Give the material once more, word for word, without any images.

═══ Supplied information ═══

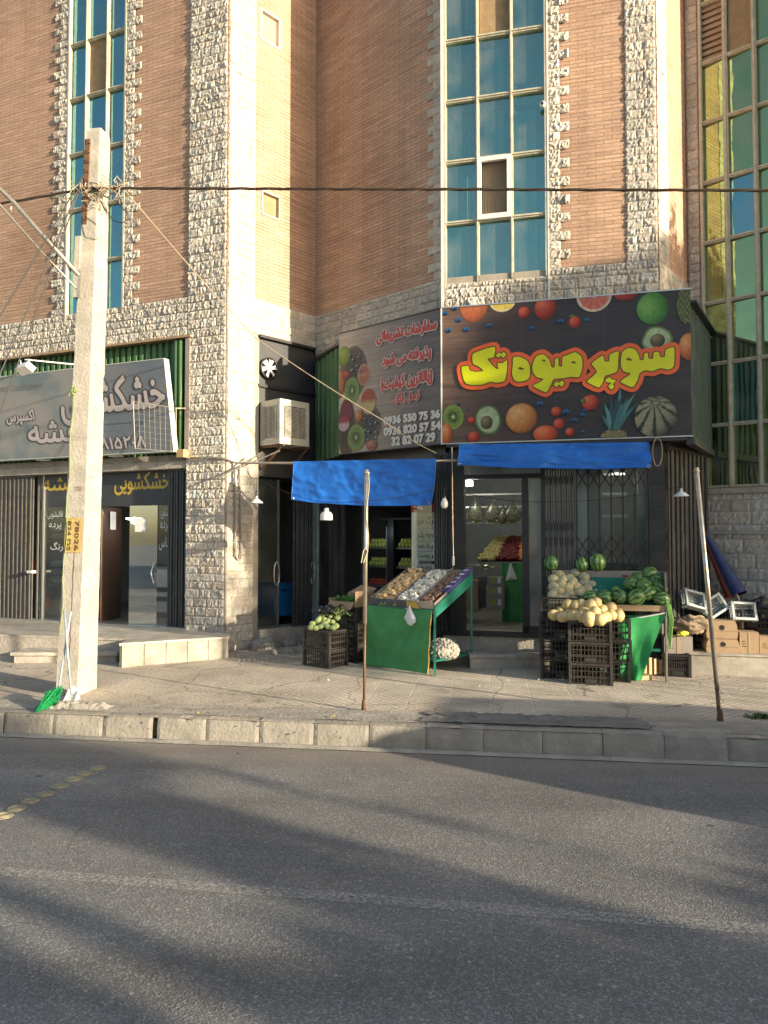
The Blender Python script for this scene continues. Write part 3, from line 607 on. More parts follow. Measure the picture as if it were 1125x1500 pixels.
# --- windows
def window(fr, W, cols, z0, pitch, nrow, glassm, specials, name='window', inset=.05, fmat=None, room=.5, curt=()):
    """frame grid + one pane per cell; specials {(c,r): material}"""
    fm = MB(); a0, a1 = W[0], W[1]; zt = z0 + pitch * nrow
    fm.fbox(fr, a0, a0 + .03, z0, zt, -inset - .03, .025); fm.fbox(fr, a1 - .03, a1, z0, zt, -inset - .03, .025)
    for c0, c1 in zip([c[1] for c in cols[:-1]], [c[0] for c in cols[1:]]): fm.fbox(fr, c0, c1, z0, zt, -inset - .03, .0); fm.fbox(fr, c0 + (c1 - c0) * .35, c0 + (c1 - c0) * .65, z0, zt, 0, .018)
    for r in range(nrow + 1):
        for c in cols: fm.fbox(fr, c[0] - .0, c[1] + .0, z0 + pitch * r - .024, z0 + pitch * r + .024, -inset - .028, -.002); fm.fbox(fr, c[0], c[1], z0 + pitch * r - .004, z0 + pitch * r + .006, -.002, .012)
    f = fm.build(name, fmat or M['frame'], bld)
    for r in range(nrow):
        for ci, c in enumerate(cols):
            za, zb = z0 + pitch * r + .024, z0 + pitch * (r + 1) - .024
            k = specials.get((ci, r)); mm_ = glassm; p = MB()
            if k == 'open':
                q = MB(); w_ = .035
                for (x0, x1, y0, y1) in ((c[0] - .02, c[1] + .02, za - .03, za + w_), (c[0] - .02, c[1] + .02, zb - w_, zb + .02), (c[0] - .02, c[0] + w_, za + w_, zb - w_), (c[1] - w_, c[1] + .02, za + w_, zb - w_)):
                    q.fbox(fr, x0, x1, y0, y1, -.01, .035)
                q.build('sash', M['frame_white'], f)
                n = 15; q = MB()
                for i in range(n):
                    x = c[0] + .04 + (c[1] - c[0] - .08) * (i + .5) / n
                    q.fbox(fr, x - .006, x + .006, za, zb, -.09, -.07)
                q.build('blind', M['slat'], f); continue
            if k == 'slat':
                q = MB(); n = 9
                for i in range(n):
                    zz = za + (zb - za) * (i + .5) / n
                    q.obox(fr.p((c[0] + c[1]) / 2, zz, -.05), fr.d * ((c[1] - c[0]) / 2), fr.n * .012 + Vector((0, 0, -.03)), Vector((0, 0, .004)) + fr.n * .004)
                q.fbox(fr, c[0], c[1], za, zb, -.09, -.08)
                q.build('shutter', M['slat'], f); continue
            if k == 'board':
                q = MB(); q.fbox(fr, c[0] + .01, c[1] - .005, za, zb, -.06, -.045); q.build('boarding', M['board'], f); continue
            if k: mm_ = M[k]
            tl = R.uniform(-.004, .004)
            if glassm is M['green_glass']: tl = .021 + R.uniform(-.001, .001)
            q = [(c[0], za), (c[1], za), (c[1], zb), (c[0], zb)]
            p.quad(*[fr.p(a, z, -inset + (tl if i in (1, 2) else -.006 if tl > .015 else 0)) for i, (a, z) in enumerate(q)], uv=q); p.build('pane', mm_, f)
    rm = MB(); b = -room
    A = [fr.p(a0, z0, -.06), fr.p(a1, z0, -.06), fr.p(a1, zt, -.06), fr.p(a0, zt, -.06)]; B = [fr.p(a0, z0, b), fr.p(a1, z0, b), fr.p(a1, zt, b), fr.p(a0, zt, b)]
    rm.quad(*B)
    for k in range(4): rm.quad(A[k], B[k], B[(k + 1) % 4], A[(k + 1) % 4])
    for r in (3, 6): rm.fbox(fr, a0, a1, z0 + pitch * r - .12, z0 + pitch * r + .1, b, -.12)
    rm.build('room_niche', M['niche'], f)
    for (ca, cb, za, zb) in curt:
        q = MB(); n = 60
        q.grid(lambda u, v: fr.p(ca + (cb - ca) * u, za + (zb - za) * v, -.16 + .03 * math.sin(u * (cb - ca) * 75) * (1 - .3 * v) + .02 * math.sin(u * 31 + v)), n, 4)
        q.build('curtain', M['curtain'], f, smooth=True)
    return f
g = lambda fr, *p: [(fr.sx(p[i]), fr.sx(p[i + 1])) for i in range(0, len(p), 2)]
zL = WL[2]; cL = g(FL, 93, 115, 119, 146, 150, 175)
window(FL, WL, cL, zL, .872, 7, M['deep'], {(1, 4): 'board'}, curt=[(cL[0][0], cL[0][1], zL, zL + 6), (cL[2][0], cL[2][1], zL, zL + 1.7)])
zM = WM[2]; cM = g(FW, 655, 699, 704, 750, 755, 803)
window(FW, WM, cM, zM, .822, 7, M['teal'], {(1, 1): 'open', (1, 4): 'board'},
       curt=[(cM[0][0], cM[0][0] + .2, zM, zM + 5.4), (cM[0][1] - .15, cM[0][1], zM + 3.5, zM + 5.4), (cM[1][0], cM[1][0] + .13, zM + 3.3, zM + 5.4), (cM[1][0] + .02, cM[1][0] + .2, zM, zM + .8),
             (cM[1][1] - .16, cM[1][1] - .03, zM + 3.3, zM + 5.4), (cM[2][0] + .03, cM[2][0] + .28, zM + 3.4, zM + 5.4), (cM[2][0], cM[2][1] - .12, zM + .1, zM + 2.3), (cM[0][1] - .22, cM[0][1] - .02, zM, zM + 1.5), (cM[1][0] + .06, cM[1][1] - .08, zM + 1.7, zM + 3.2), (cM[0][0] + .2, cM[0][1] - .06, zM + 1.7, zM + 3.2)])
zR = WR[2]; cR = [(FG.sx(1037), FG.sx(1069)), (FG.sx(1076), FG.sx(1113)), (FG.sx(1120), 1.06)]
WR = (WR[0], cR[2][1] + .04, WR[2], WR[3])
window(FG, WR, cR, zR, .822, 10, M['green_glass'], {(0, 7): 'slat', (1, 7): 'board', (1, 4): 'board_grey', (1, 1): 'deep'} if False else {(0, 7): 'slat', (1, 7): 'board', (1, 4): 'deep', (1, 1): 'deep'},
       curt=[(cR[0][0], cR[0][1], zR + .82, zR + 1.64)])
# white post casing at both sides of the middle window
m = MB(); m.fbox(FW, WM[0] - .035, WM[0], WM[2] - .7, ZT, .0, .03); m.fbox(FW, WM[1], WM[1] + .02, WM[2] - .7, ZT, .0, .03)
m.build('window_casing', M['frame_white'], bld)
# small square windows on the angled wall
for px0, px1, pyt, pyb in ((381, 410, 20, 66), (384, 411, 283, 319)):
    a0, a1 = FR1.sx(px0, 45), FR1.sx(px1, 45); z0, z1 = zs(FR1, 396, pyb)[1], zs(FR1, 396, pyt)[1]
    m = MB(); w = .025
    for q in ((a0, a1, z0, z0 + w), (a0, a1, z1 - w, z1), (a0, a0 + w, z0 + w, z1 - w), (a1 - w, a1, z0 + w, z1 - w)): m.fbox(FR1, *q, -.05, .015)
    f = m.build('small_window', M['frame'] if pyt > 100 else M['frame_white'], bld)
    m = MB(); m.fbox(FR1, a0 + w, a1 - w, z0 + w, z1 - w, -.055, -.04); m.build('pane', M['board'] if pyt > 100 else M['slat'], f)
# camera dome on the middle window
c = thing('dome_camera', 'small white round security camera fixed at the edge of the middle window column', 'camera', FW.p(*FW.hit(795, 156), .03))
m = MB(); m.lathe([(0, 0), (.035, 0), (.04, .02), (.03, .05), (0, .055)], c.location, ax=FW.n); m.build('housing', M['white'], c, smooth=True)
m = MB(); m.ball(c.location + FW.n * .05, .022); m.build('lens', M['black'], c, smooth=True)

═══

Written answer -
The Blender Python script for this scene continues. Write part 3, from line 607 on. More parts follow. Measure the picture as if it were 1125x1500 pixels.
# --- windows
def window(fr, W, cols, z0, pitch, nrow, glassm, specials, name='window', inset=.05, fmat=None, room=.5, curt=()):
    """frame grid + one pane per cell; specials {(c,r): material}"""
    fm = MB(); a0, a1 = W[0], W[1]; zt = z0 + pitch * nrow
    fm.fbox(fr, a0, a0 + .03, z0, zt, -inset - .03, .025); fm.fbox(fr, a1 - .03, a1, z0, zt, -inset - .03, .025)
    for c0, c1 in zip([c[1] for c in cols[:-1]], [c[0] for c in cols[1:]]): fm.fbox(fr, c0, c1, z0, zt, -inset - .03, .0); fm.fbox(fr, c0 + (c1 - c0) * .35, c0 + (c1 - c0) * .65, z0, zt, 0, .018)
    for r in range(nrow + 1):
        for c in cols: fm.fbox(fr, c[0] - .0, c[1] + .0, z0 + pitch * r - .024, z0 + pitch * r + .024, -inset - .028, -.002); fm.fbox(fr, c[0], c[1], z0 + pitch * r - .004, z0 + pitch * r + .006, -.002, .012)
    f = fm.build(name, fmat or M['frame'], bld)
    for r in range(nrow):
        for ci, c in enumerate(cols):
            za, zb = z0 + pitch * r + .024, z0 + pitch * (r + 1) - .024
            k = specials.get((ci, r)); mm_ = glassm; p = MB()
            if k == 'open':
                q = MB(); w_ = .035
                for (x0, x1, y0, y1) in ((c[0] - .02, c[1] + .02, za - .03, za + w_), (c[0] - .02, c[1] + .02, zb - w_, zb + .02), (c[0] - .02, c[0] + w_, za + w_, zb - w_), (c[1] - w_, c[1] + .02, za + w_, zb - w_)):
                    q.fbox(fr, x0, x1, y0, y1, -.01, .035)
                q.build('sash', M['frame_white'], f)
                n = 15; q = MB()
                for i in range(n):
                    x = c[0] + .04 + (c[1] - c[0] - .08) * (i + .5) / n
                    q.fbox(fr, x - .006, x + .006, za, zb, -.09, -.07)
                q.build('blind', M['slat'], f); continue
            if k == 'slat':
                q = MB(); n = 9
                for i in range(n):
                    zz = za + (zb - za) * (i + .5) / n
                    q.obox(fr.p((c[0] + c[1]) / 2, zz, -.05), fr.d * ((c[1] - c[0]) / 2), fr.n * .012 + Vector((0, 0, -.03)), Vector((0, 0, .004)) + fr.n * .004)
                q.fbox(fr, c[0], c[1], za, zb, -.09, -.08)
                q.build('shutter', M['slat'], f); continue
            if k == 'board':
                q = MB(); q.fbox(fr, c[0] + .01, c[1] - .005, za, zb, -.06, -.045); q.build('boarding', M['board'], f); continue
            if k: mm_ = M[k]
            tl = R.uniform(-.004, .004)
            if glassm is M['green_glass']: tl = .021 + R.uniform(-.001, .001)
            q = [(c[0], za), (c[1], za), (c[1], zb), (c[0], zb)]
            p.quad(*[fr.p(a, z, -inset + (tl if i in (1, 2) else -.006 if tl > .015 else 0)) for i, (a, z) in enumerate(q)], uv=q); p.build('pane', mm_, f)
    rm = MB(); b = -room
    A = [fr.p(a0, z0, -.06), fr.p(a1, z0, -.06), fr.p(a1, zt, -.06), fr.p(a0, zt, -.06)]; B = [fr.p(a0, z0, b), fr.p(a1, z0, b), fr.p(a1, zt, b), fr.p(a0, zt, b)]
    rm.quad(*B)
    for k in range(4): rm.quad(A[k], B[k], B[(k + 1) % 4], A[(k + 1) % 4])
    for r in (3, 6): rm.fbox(fr, a0, a1, z0 + pitch * r - .12, z0 + pitch * r + .1, b, -.12)
    rm.build('room_niche', M['niche'], f)
    for (ca, cb, za, zb) in curt:
        q = MB(); n = 60
        q.grid(lambda u, v: fr.p(ca + (cb - ca) * u, za + (zb - za) * v, -.16 + .03 * math.sin(u * (cb - ca) * 75) * (1 - .3 * v) + .02 * math.sin(u * 31 + v)), n, 4)
        q.build('curtain', M['curtain'], f, smooth=True)
    return f
g = lambda fr, *p: [(fr.sx(p[i]), fr.sx(p[i + 1])) for i in range(0, len(p), 2)]
zL = WL[2]; cL = g(FL, 93, 115, 119, 146, 150, 175)
window(FL, WL, cL, zL, .872, 7, M['deep'], {(1, 4): 'board'}, curt=[(cL[0][0], cL[0][1], zL, zL + 6), (cL[2][0], cL[2][1], zL, zL + 1.7)])
zM = WM[2]; cM = g(FW, 655, 699, 704, 750, 755, 803)
window(FW, WM, cM, zM, .822, 7, M['teal'], {(1, 1): 'open', (1, 4): 'board'},
       curt=[(cM[0][0], cM[0][0] + .2, zM, zM + 5.4), (cM[0][1] - .15, cM[0][1], zM + 3.5, zM + 5.4), (cM[1][0], cM[1][0] + .13, zM + 3.3, zM + 5.4), (cM[1][0] + .02, cM[1][0] + .2, zM, zM + .8),
             (cM[1][1] - .16, cM[1][1] - .03, zM + 3.3, zM + 5.4), (cM[2][0] + .03, cM[2][0] + .28, zM + 3.4, zM + 5.4), (cM[2][0], cM[2][1] - .12, zM + .1, zM + 2.3), (cM[0][1] - .22, cM[0][1] - .02, zM, zM + 1.5), (cM[1][0] + .06, cM[1][1] - .08, zM + 1.7, zM + 3.2), (cM[0][0] + .2, cM[0][1] - .06, zM + 1.7, zM + 3.2)])
zR = WR[2]; cR = [(FG.sx(1037), FG.sx(1069)), (FG.sx(1076), FG.sx(1113)), (FG.sx(1120), 1.06)]
WR = (WR[0], cR[2][1] + .04, WR[2], WR[3])
window(FG, WR, cR, zR, .822, 10, M['green_glass'], {(0, 7): 'slat', (1, 7): 'board', (1, 4): 'board_grey', (1, 1): 'deep'} if False else {(0, 7): 'slat', (1, 7): 'board', (1, 4): 'deep', (1, 1): 'deep'},
       curt=[(cR[0][0], cR[0][1], zR + .82, zR + 1.64)])
# white post casing at both sides of the middle window
m = MB(); m.fbox(FW, WM[0] - .035, WM[0], WM[2] - .7, ZT, .0, .03); m.fbox(FW, WM[1], WM[1] + .02, WM[2] - .7, ZT, .0, .03)
m.build('window_casing', M['frame_white'], bld)
# small square windows on the angled wall
for px0, px1, pyt, pyb in ((381, 410, 20, 66), (384, 411, 283, 319)):
    a0, a1 = FR1.sx(px0, 45), FR1.sx(px1, 45); z0, z1 = zs(FR1, 396, pyb)[1], zs(FR1, 396, pyt)[1]
    m = MB(); w = .025
    for q in ((a0, a1, z0, z0 + w), (a0, a1, z1 - w, z1), (a0, a0 + w, z0 + w, z1 - w), (a1 - w, a1, z0 + w, z1 - w)): m.fbox(FR1, *q, -.05, .015)
    f = m.build('small_window', M['frame'] if pyt > 100 else M['frame_white'], bld)
    m = MB(); m.fbox(FR1, a0 + w, a1 - w, z0 + w, z1 - w, -.055, -.04); m.build('pane', M['board'] if pyt > 100 else M['slat'], f)
# camera dome on the middle window
c = thing('dome_camera', 'small white round security camera fixed at the edge of the middle window column', 'camera', FW.p(*FW.hit(795, 156), .03))
m = MB(); m.lathe([(0, 0), (.035, 0), (.04, .02), (.03, .05), (0, .055)], c.location, ax=FW.n); m.build('housing', M['white'], c, smooth=True)
m = MB(); m.ball(c.location + FW.n * .05, .022); m.build('lens', M['black'], c, smooth=True)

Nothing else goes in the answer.